Posted by Unknown on 9:26 PM
Hello Good People,

Long time, no hear from me. I hope that all is well with you. Today is Independence Day. Tomorrow, I don’t have to work. I’m in a happy place. Since the last time I posted, I got an “A” in my class. That is taking me one step closer to my Graduate Degree. My next class is accounting. Recently, I’ve had awake up call concerning my lack of financial skills; this class is right on time. I need the knowledge so I’m looking forward to taking the class. Recently, I read two books, The 10 Laws of Enduring Success by Maria Bartiromo with Catherine Whitney and Queen of Your Own Life: The Grown-Up Woman’s Guide To Claiming Happiness and Getting The Life You Deserve by Kathy Kinney and Cindy Ratzlaff.

I picked up the 10 Laws of Enduring Success because Maria Bartiromo comes across as a very intelligent woman to me. She always seems to have something worth listening to say. The book is full antidotes and great advice for any stage of success. It is timely for the world that we live in. I recommend it.

Here are the 10 Laws:
1. Self-knowledge: Listen to your heart
2. Vision: Plant your dreams on solid ground
3. Initiative: Keep rattling the cage
4. Courage: Be bold, smart and fair
5. Integrity: Do the right thing
6. Adaptability: Stay open to change
7. Humility: Hold on to your humanity
8. Endurance: Build your stamina
9. Purpose: Know what matters most
10. Resilience: Get up and move on

Redbook magazine did a review of Queen of Your Own Life. Since I saw in the library, I decided to pick it up. It was an easy read with a friendly tone. The advice was doable and realistic. The authors shared stories about themselves in this book as well. One of the Author’s, Kathy Kinney, is best known as Mimi Bobeck from the Drew Carey Show. If you feel underappreciated and need a to feel good about yourself this is a good read for you.

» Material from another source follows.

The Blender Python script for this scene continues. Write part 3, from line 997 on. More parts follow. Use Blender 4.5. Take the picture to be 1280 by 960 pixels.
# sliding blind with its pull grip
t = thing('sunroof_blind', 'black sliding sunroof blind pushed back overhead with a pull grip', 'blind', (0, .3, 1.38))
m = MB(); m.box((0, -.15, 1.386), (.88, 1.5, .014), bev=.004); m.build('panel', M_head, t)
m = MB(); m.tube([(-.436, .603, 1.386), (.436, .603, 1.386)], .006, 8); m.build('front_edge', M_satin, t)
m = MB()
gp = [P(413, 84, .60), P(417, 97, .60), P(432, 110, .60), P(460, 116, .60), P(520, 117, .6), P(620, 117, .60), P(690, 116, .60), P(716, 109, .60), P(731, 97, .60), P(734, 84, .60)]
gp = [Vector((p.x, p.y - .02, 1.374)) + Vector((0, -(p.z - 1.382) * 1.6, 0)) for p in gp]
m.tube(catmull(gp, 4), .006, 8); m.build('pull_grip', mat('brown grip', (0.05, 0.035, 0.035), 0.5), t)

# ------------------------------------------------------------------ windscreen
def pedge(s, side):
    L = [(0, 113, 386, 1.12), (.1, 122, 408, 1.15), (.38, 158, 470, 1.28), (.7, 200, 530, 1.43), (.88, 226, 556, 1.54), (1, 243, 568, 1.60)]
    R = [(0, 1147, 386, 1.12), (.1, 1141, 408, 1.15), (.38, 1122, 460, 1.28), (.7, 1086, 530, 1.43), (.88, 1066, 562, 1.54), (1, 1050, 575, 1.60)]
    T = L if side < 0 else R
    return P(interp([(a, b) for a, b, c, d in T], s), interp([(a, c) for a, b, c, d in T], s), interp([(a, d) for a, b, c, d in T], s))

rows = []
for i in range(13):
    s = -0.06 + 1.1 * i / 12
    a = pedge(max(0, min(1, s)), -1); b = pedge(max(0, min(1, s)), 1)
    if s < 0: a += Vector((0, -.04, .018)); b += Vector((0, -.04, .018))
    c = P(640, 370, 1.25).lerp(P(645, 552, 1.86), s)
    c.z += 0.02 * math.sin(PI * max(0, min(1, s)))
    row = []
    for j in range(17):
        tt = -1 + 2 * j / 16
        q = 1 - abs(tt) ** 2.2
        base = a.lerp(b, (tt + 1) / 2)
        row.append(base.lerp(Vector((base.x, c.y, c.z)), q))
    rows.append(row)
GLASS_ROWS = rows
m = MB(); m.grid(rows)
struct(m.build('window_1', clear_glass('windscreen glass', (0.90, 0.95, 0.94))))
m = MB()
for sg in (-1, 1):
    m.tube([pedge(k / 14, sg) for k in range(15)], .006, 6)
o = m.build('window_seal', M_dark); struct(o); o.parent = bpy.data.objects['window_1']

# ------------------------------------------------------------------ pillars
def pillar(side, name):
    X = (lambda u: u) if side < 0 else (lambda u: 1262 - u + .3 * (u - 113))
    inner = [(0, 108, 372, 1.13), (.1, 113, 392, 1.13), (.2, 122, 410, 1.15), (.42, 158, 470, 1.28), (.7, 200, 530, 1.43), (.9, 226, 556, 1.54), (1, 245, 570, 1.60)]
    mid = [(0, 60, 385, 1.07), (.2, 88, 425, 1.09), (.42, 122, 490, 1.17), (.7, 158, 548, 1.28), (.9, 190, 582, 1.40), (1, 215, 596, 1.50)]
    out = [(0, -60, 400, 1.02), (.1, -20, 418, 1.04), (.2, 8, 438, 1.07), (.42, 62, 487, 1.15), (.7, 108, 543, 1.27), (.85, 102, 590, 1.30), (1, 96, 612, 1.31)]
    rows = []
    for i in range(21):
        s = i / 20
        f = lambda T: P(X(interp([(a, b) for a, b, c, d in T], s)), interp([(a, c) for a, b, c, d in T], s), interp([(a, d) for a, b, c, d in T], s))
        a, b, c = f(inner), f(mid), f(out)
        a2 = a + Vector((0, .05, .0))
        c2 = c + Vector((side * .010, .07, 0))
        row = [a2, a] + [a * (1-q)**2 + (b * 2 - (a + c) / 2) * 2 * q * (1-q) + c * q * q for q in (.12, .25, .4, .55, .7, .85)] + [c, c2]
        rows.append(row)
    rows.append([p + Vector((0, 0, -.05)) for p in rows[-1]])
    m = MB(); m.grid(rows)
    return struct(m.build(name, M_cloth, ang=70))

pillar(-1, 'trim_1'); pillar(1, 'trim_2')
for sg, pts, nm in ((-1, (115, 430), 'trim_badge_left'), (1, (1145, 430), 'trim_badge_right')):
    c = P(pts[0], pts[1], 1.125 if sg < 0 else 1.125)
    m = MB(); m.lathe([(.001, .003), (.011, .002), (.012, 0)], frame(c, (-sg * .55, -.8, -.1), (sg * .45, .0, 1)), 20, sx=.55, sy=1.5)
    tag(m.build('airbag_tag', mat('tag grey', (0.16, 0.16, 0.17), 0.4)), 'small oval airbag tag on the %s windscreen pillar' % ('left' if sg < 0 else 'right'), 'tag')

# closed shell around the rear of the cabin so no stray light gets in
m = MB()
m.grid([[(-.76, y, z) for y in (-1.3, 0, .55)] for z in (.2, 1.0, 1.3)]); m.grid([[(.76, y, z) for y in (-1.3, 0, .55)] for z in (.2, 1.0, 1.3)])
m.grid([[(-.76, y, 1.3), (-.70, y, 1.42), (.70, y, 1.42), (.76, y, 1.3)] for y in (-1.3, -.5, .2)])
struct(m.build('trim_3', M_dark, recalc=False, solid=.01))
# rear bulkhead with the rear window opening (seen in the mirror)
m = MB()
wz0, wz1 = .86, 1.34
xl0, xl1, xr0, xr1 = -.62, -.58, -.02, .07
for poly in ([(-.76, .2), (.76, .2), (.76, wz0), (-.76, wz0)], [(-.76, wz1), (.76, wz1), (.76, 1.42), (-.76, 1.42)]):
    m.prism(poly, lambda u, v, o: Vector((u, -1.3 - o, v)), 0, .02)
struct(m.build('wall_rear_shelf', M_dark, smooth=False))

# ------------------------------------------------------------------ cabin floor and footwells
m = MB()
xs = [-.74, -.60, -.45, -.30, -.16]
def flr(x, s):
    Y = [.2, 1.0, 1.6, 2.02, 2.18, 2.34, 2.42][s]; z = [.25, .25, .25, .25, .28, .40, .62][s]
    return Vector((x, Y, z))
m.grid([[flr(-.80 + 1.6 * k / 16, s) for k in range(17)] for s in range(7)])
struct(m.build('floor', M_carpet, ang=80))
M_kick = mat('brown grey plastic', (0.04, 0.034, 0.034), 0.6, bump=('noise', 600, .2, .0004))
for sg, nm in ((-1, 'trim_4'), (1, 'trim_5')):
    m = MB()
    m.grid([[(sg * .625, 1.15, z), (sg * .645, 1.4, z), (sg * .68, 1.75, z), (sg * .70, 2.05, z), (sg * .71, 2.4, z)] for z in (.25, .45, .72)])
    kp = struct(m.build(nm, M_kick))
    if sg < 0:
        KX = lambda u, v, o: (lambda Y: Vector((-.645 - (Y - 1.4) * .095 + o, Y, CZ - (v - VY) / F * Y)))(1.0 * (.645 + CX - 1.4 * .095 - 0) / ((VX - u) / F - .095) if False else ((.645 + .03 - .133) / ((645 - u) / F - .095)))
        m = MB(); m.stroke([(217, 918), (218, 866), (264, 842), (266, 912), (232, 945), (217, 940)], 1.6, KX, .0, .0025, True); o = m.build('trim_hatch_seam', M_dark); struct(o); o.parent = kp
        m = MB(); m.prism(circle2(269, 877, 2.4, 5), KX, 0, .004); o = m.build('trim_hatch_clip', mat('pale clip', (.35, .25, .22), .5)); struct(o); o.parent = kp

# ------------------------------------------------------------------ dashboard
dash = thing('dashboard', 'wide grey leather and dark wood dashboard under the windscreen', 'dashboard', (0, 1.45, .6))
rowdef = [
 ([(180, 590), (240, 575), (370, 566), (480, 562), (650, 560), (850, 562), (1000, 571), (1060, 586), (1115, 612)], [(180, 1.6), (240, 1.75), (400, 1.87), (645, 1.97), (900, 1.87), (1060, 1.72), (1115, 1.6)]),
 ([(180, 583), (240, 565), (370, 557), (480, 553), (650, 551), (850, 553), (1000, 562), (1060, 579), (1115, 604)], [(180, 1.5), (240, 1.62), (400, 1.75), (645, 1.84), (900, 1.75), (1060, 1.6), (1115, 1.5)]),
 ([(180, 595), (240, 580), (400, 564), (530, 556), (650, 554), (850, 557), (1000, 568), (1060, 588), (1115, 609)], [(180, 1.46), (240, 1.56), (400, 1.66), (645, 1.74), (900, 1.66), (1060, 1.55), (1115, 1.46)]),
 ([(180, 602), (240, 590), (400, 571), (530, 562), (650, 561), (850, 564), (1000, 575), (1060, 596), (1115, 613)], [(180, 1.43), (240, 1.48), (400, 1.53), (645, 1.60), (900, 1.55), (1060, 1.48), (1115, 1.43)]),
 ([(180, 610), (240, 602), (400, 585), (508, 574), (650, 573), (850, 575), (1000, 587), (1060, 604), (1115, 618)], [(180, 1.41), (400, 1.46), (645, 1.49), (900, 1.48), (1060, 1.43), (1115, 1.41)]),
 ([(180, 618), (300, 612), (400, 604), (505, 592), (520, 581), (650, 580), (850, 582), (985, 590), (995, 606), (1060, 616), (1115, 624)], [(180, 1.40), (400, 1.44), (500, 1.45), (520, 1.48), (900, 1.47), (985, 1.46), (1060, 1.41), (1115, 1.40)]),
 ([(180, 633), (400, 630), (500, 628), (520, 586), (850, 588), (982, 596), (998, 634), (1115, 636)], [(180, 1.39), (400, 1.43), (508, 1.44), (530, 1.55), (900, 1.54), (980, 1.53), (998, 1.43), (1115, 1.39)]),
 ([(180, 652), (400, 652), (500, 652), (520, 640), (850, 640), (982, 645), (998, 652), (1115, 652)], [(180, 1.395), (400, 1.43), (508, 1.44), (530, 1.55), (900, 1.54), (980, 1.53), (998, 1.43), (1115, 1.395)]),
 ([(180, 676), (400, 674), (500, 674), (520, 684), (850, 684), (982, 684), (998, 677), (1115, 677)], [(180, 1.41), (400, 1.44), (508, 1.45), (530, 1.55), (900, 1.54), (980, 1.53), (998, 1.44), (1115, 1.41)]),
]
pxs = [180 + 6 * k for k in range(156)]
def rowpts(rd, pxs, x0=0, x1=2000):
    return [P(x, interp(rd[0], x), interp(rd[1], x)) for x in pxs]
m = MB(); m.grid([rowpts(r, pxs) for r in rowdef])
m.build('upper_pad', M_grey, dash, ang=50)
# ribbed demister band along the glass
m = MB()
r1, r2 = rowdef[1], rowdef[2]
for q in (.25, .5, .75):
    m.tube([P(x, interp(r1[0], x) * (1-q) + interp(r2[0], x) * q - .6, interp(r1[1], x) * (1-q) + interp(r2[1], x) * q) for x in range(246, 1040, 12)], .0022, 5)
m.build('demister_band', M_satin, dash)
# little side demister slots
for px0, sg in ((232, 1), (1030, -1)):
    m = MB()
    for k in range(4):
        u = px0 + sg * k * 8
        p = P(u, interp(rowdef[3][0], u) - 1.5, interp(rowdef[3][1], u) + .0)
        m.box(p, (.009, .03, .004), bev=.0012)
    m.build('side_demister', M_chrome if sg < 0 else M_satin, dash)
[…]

Did I mention that I went with my daughter to see Pam Greer at a book signing? We didn’t get my book signed because there were too many people. It was after work and I didn’t feel like waiting in line forever. She was everything I expected: beautiful physically and spiritually. I was glad that we went.

I am thankful for all the men and women that put their lives on the line so I can live my life. I enjoy the freedom to pursue my personal happiness. I hope you feel the same.